* **TASK BRIEF**
Repeat only what lies from the line with "Build this scene" to the line with "S.camera = cam", those two lines included, exactly as it stands; omit any images.
+++ PROVIDED ENTRIES +++
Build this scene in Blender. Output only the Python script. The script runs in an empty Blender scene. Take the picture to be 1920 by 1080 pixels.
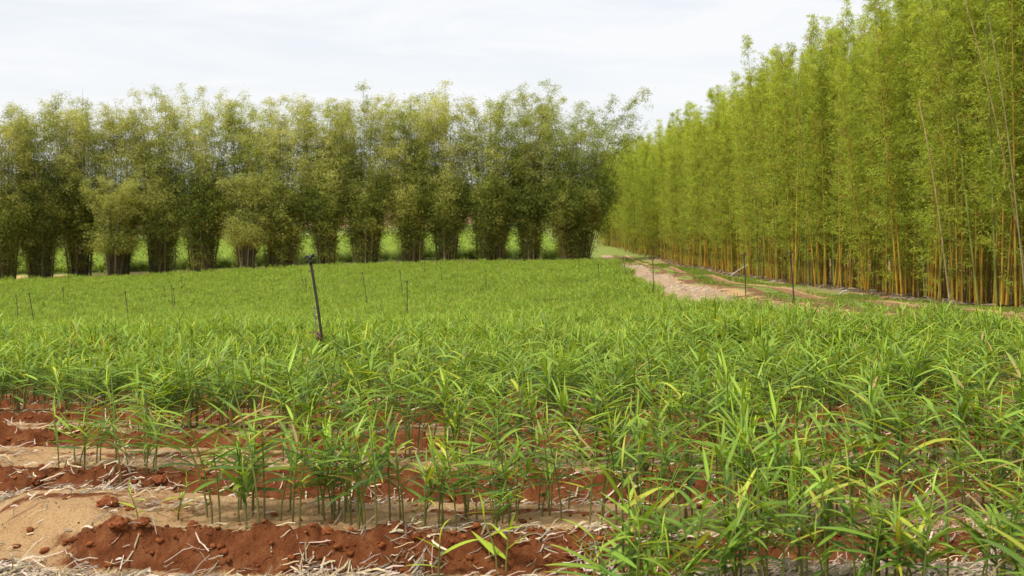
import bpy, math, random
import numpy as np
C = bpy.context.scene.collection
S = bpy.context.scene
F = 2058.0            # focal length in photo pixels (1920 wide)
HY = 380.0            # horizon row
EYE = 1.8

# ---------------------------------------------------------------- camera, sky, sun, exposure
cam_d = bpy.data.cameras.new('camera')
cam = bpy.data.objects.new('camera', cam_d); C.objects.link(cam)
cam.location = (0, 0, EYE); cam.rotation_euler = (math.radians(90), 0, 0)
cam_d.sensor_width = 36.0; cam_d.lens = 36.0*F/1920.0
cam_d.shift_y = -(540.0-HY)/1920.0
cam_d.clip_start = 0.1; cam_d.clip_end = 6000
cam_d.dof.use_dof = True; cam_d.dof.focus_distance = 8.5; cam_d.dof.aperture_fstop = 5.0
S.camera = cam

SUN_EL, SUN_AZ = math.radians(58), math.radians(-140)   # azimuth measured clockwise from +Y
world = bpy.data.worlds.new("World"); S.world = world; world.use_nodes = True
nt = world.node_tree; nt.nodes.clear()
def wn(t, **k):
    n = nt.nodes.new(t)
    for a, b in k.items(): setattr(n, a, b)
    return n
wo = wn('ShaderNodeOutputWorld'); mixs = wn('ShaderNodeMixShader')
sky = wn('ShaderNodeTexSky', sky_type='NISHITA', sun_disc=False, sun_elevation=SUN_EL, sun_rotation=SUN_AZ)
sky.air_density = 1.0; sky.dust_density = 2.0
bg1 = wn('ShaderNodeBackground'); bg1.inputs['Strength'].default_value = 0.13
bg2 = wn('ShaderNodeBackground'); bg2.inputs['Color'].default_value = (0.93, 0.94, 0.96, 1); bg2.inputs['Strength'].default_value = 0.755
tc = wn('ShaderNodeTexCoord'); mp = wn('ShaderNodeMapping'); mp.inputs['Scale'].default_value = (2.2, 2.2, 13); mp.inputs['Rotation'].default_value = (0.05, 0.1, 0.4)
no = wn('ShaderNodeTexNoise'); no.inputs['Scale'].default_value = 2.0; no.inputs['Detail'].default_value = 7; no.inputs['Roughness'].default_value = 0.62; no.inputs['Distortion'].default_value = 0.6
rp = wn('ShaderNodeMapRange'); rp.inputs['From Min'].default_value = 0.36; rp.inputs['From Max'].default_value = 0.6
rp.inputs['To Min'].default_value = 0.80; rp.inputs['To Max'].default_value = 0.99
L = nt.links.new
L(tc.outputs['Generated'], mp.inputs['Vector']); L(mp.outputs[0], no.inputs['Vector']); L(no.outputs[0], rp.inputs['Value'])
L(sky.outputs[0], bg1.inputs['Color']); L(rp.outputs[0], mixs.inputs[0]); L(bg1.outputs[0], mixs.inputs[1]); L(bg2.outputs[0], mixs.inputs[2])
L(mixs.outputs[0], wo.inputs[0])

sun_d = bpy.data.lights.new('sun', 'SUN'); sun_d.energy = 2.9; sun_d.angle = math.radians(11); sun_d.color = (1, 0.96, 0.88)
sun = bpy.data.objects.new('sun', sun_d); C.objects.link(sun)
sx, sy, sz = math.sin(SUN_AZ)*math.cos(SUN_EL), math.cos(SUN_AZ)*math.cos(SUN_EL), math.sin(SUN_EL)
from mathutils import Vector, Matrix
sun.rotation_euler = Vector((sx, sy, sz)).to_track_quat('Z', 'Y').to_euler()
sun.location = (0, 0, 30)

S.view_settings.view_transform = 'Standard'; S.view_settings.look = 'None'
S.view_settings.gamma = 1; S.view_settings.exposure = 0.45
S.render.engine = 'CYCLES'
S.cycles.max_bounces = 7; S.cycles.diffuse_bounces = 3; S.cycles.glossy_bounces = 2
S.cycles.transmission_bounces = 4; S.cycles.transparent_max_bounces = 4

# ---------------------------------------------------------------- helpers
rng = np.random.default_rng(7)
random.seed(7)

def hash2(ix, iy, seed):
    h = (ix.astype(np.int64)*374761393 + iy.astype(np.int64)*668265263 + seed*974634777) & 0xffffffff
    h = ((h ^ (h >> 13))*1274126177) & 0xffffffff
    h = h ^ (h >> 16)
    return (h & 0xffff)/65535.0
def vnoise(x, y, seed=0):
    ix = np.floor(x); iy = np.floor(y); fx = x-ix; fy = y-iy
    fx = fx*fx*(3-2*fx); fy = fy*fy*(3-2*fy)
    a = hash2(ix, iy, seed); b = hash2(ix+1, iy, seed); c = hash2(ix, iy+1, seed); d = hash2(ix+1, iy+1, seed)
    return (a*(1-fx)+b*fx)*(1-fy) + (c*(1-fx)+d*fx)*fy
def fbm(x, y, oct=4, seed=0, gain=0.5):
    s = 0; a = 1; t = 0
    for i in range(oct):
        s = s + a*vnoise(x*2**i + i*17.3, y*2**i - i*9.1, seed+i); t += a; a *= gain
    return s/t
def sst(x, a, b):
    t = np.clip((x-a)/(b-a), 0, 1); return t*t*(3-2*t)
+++
+++ PROVIDED ENTRIES +++
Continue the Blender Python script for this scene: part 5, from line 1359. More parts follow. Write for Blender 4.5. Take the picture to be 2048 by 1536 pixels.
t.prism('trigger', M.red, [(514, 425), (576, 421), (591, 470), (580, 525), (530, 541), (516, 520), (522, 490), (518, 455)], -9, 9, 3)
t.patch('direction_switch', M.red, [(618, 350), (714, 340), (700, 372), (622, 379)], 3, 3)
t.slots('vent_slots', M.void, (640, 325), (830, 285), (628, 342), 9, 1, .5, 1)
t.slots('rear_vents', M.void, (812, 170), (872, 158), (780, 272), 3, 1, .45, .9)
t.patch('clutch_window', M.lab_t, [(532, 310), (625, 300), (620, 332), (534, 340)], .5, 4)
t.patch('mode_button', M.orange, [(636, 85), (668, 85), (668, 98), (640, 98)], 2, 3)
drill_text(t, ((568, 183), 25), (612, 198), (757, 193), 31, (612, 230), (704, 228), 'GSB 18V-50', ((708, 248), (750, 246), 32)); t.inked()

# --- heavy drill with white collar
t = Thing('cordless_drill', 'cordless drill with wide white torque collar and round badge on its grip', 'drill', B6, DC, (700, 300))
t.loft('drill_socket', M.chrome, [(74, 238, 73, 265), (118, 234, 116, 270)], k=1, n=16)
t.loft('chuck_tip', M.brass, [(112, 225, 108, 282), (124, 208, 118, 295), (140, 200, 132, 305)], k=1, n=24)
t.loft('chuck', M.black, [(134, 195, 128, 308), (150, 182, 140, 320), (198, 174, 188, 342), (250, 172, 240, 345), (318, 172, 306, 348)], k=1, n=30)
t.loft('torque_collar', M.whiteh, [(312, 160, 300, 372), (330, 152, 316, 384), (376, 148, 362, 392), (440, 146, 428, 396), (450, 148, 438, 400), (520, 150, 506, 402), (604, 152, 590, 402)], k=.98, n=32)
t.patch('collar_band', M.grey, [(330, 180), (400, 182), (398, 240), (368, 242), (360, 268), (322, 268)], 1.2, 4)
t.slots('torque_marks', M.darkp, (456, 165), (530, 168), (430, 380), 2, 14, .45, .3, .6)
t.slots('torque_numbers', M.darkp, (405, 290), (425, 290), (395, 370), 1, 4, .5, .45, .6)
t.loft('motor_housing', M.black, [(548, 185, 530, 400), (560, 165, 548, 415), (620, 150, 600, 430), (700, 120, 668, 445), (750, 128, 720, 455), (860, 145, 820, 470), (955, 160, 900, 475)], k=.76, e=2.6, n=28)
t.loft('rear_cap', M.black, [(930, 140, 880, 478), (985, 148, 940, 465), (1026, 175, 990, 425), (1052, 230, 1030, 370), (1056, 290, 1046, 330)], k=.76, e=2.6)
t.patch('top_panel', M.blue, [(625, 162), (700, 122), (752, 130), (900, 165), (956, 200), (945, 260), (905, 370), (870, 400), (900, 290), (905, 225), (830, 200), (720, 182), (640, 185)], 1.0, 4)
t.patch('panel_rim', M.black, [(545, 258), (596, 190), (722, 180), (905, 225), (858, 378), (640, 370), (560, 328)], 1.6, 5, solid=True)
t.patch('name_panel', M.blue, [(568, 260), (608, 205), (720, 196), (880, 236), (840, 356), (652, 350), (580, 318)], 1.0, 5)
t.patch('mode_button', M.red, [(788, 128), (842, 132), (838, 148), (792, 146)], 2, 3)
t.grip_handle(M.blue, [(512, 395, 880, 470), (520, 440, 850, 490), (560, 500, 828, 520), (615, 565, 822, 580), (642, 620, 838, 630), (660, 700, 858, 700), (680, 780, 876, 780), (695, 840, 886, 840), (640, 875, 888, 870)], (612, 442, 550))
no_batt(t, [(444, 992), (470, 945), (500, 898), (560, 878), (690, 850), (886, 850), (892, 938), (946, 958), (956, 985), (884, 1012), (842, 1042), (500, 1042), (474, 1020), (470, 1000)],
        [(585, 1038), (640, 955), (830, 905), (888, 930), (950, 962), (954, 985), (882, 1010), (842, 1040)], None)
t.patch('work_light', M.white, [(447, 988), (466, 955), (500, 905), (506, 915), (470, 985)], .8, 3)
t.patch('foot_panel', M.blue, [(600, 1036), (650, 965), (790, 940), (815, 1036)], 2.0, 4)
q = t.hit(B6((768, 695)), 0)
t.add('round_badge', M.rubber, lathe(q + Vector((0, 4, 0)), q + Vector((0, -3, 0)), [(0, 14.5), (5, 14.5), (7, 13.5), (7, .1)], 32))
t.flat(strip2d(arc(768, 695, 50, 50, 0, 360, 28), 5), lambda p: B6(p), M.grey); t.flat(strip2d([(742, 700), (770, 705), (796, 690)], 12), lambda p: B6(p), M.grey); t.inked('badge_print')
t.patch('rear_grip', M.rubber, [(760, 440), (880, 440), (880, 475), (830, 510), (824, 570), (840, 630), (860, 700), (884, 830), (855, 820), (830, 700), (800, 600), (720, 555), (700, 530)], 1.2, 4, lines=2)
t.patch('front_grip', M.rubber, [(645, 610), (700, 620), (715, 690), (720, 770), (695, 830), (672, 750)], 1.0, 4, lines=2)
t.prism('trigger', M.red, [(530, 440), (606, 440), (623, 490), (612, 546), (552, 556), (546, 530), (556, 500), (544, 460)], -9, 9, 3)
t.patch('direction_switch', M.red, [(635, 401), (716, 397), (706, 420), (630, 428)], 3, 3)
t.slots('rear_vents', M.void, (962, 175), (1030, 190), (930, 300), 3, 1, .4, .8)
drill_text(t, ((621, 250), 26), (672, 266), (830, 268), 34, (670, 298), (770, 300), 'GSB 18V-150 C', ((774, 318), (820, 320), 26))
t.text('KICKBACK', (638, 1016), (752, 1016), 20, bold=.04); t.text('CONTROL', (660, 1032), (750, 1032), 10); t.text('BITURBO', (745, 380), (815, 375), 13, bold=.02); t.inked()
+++
+++ PROVIDED ENTRIES +++
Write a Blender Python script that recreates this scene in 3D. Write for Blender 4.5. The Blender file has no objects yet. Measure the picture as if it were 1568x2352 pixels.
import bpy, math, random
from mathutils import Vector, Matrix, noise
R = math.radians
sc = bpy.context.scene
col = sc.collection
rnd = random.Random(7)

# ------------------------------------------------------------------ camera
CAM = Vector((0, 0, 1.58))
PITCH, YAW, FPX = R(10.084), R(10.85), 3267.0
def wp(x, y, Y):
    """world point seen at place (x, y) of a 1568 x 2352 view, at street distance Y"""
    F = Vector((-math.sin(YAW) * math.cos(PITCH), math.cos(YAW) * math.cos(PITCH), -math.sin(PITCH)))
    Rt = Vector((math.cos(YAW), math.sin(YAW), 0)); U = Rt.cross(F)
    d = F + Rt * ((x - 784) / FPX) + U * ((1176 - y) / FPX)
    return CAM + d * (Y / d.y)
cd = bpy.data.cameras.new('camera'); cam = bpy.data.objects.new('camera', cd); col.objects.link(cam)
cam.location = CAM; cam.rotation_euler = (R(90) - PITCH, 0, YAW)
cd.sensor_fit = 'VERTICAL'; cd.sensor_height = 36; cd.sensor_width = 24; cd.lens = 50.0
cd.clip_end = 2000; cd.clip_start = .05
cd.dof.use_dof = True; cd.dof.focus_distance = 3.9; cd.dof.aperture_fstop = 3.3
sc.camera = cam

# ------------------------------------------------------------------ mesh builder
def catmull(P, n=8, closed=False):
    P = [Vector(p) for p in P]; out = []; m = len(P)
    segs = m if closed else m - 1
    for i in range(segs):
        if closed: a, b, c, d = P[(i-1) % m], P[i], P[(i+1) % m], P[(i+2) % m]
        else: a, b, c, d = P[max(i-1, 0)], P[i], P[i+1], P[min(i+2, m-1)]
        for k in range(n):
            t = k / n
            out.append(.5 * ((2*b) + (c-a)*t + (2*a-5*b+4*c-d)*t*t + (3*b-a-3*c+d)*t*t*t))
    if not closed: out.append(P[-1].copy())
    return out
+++
* **RESULT OF THE EXERCISE**
Build this scene in Blender. Output only the Python script. The script runs in an empty Blender scene. Take the picture to be 1920 by 1080 pixels.
import bpy, math, random
import numpy as np
C = bpy.context.scene.collection
S = bpy.context.scene
F = 2058.0            # focal length in photo pixels (1920 wide)
HY = 380.0            # horizon row
EYE = 1.8

# ---------------------------------------------------------------- camera, sky, sun, exposure
cam_d = bpy.data.cameras.new('camera')
cam = bpy.data.objects.new('camera', cam_d); C.objects.link(cam)
cam.location = (0, 0, EYE); cam.rotation_euler = (math.radians(90), 0, 0)
cam_d.sensor_width = 36.0; cam_d.lens = 36.0*F/1920.0
cam_d.shift_y = -(540.0-HY)/1920.0
cam_d.clip_start = 0.1; cam_d.clip_end = 6000
cam_d.dof.use_dof = True; cam_d.dof.focus_distance = 8.5; cam_d.dof.aperture_fstop = 5.0
S.camera = cam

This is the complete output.